We should not allow that just to pass by unnoticed. Thirteen months ago in Britain the Tory government and Labour right were confidently claiming that British bombing would help to bring an end to ISIS and the threat of terror attacks. Since then, we have had Turkey, Germany and elsewhere.
It is a basic argument, but a central one – the war on terror is not ending terrorism. It is central to the cycle of violence which is fuelling it.
After his catastrophic bungling of the EU referendum, Cameron is now a convenient whipping boy, and the outgoing Obama too, to some extent.
It is not a backhanded defence of either of them to say that the dilemmas facing US and British policy run far deeper.
The elephant in the room in 2013 and after over Syria was that the only reasonably assured way to achieve the outcome in Syria favourable to them was to commit to a full scale land war.

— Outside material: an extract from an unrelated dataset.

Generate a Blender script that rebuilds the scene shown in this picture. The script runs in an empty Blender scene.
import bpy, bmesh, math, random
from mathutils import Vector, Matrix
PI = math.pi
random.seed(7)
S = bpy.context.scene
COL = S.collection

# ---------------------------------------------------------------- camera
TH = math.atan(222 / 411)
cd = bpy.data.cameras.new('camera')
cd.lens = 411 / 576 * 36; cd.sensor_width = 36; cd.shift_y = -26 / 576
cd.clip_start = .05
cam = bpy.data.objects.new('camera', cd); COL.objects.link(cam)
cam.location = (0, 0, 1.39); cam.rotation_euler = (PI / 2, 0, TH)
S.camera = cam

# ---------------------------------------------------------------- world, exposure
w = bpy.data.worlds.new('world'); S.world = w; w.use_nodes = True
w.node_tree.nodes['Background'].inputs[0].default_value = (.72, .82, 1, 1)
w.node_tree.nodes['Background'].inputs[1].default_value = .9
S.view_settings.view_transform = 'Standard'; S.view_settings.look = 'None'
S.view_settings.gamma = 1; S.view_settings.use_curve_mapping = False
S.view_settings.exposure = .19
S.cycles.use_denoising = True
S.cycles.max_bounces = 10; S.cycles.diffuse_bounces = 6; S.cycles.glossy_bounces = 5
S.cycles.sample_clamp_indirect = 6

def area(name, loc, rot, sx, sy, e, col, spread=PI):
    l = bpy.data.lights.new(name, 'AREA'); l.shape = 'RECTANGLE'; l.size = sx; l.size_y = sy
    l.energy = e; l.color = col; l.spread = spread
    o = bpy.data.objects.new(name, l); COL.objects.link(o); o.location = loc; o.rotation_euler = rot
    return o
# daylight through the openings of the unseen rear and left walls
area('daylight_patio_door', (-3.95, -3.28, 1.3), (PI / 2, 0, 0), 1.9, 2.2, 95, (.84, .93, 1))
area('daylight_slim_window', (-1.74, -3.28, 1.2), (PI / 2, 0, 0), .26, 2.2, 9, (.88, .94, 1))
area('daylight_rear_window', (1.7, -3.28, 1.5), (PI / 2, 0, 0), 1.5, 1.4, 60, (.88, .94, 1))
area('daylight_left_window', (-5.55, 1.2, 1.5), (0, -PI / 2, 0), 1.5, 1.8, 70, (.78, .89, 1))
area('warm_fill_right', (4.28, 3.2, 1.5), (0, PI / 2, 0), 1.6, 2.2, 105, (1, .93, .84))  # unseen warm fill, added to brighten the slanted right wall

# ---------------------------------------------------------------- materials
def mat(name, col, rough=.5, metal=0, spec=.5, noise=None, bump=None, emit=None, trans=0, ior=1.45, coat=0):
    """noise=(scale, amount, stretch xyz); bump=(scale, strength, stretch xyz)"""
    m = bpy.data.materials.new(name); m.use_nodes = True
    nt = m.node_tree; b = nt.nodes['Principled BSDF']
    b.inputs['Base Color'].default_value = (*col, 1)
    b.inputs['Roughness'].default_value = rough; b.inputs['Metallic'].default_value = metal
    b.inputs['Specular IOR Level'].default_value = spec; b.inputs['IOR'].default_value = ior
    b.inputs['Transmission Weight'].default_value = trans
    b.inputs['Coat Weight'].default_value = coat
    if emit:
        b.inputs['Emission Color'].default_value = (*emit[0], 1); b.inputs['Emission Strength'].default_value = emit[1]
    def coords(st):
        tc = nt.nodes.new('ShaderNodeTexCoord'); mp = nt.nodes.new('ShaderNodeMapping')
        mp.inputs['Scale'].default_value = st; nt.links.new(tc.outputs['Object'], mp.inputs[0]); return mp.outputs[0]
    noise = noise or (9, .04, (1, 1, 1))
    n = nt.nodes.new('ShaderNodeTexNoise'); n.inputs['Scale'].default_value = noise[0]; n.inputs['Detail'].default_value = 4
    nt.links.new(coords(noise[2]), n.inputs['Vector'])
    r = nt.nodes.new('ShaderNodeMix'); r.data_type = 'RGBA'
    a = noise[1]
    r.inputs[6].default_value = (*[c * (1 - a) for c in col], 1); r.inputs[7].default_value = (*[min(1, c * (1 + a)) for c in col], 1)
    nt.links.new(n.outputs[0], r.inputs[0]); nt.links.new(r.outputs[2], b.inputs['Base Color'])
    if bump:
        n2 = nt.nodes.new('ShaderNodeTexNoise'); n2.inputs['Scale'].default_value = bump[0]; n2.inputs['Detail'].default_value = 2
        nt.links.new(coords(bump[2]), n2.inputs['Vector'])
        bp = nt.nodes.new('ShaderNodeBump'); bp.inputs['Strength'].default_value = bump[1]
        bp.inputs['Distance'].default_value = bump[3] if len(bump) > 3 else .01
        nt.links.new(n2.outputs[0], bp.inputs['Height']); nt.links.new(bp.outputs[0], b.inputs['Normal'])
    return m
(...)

Iraq was and remains the big inhibitor on doing so. So they opted for a series of forms of intervention which could not achieve their aims.
In response to that it would be the most catastrophic mistake for the left to point – even ambiguously – to the vacillations of US and British policy as the problem. Because if that is the central argument, then the vacillation can be resolved by a much more bellicose and dangerous policy.
And we will have a US administration in two weeks time headed by Donald Trump. It will face an increasingly conflicted global politics which is quite capable of leading to a challenge in some areas which US doctrine sees as its vital interest. One such vital interest remains not so much the wider Middle East, but the Persian Gulf.
The decision makers of the US state will likely again have to weigh up moments such as August 2013 in the coming years, possibly months.
The last place for the left to be should be echoing in any way the arguments of the “stupid-shit caucus”.
It remains to be seen just what stupid shit Donald Trump’s administration is capable of. One thing’s for sure, it will not be with honeyed words about humanitarianism and the spread of a liberal global order.
But that is unlikely to stop liberal interventionists falling in with it. For it was the unholy alliance of liberal interventionism, plus raw realpolitik, and the last ideological innovation of the conservative right – neo-conservatism – that brought us the era of the war on terror in the first place.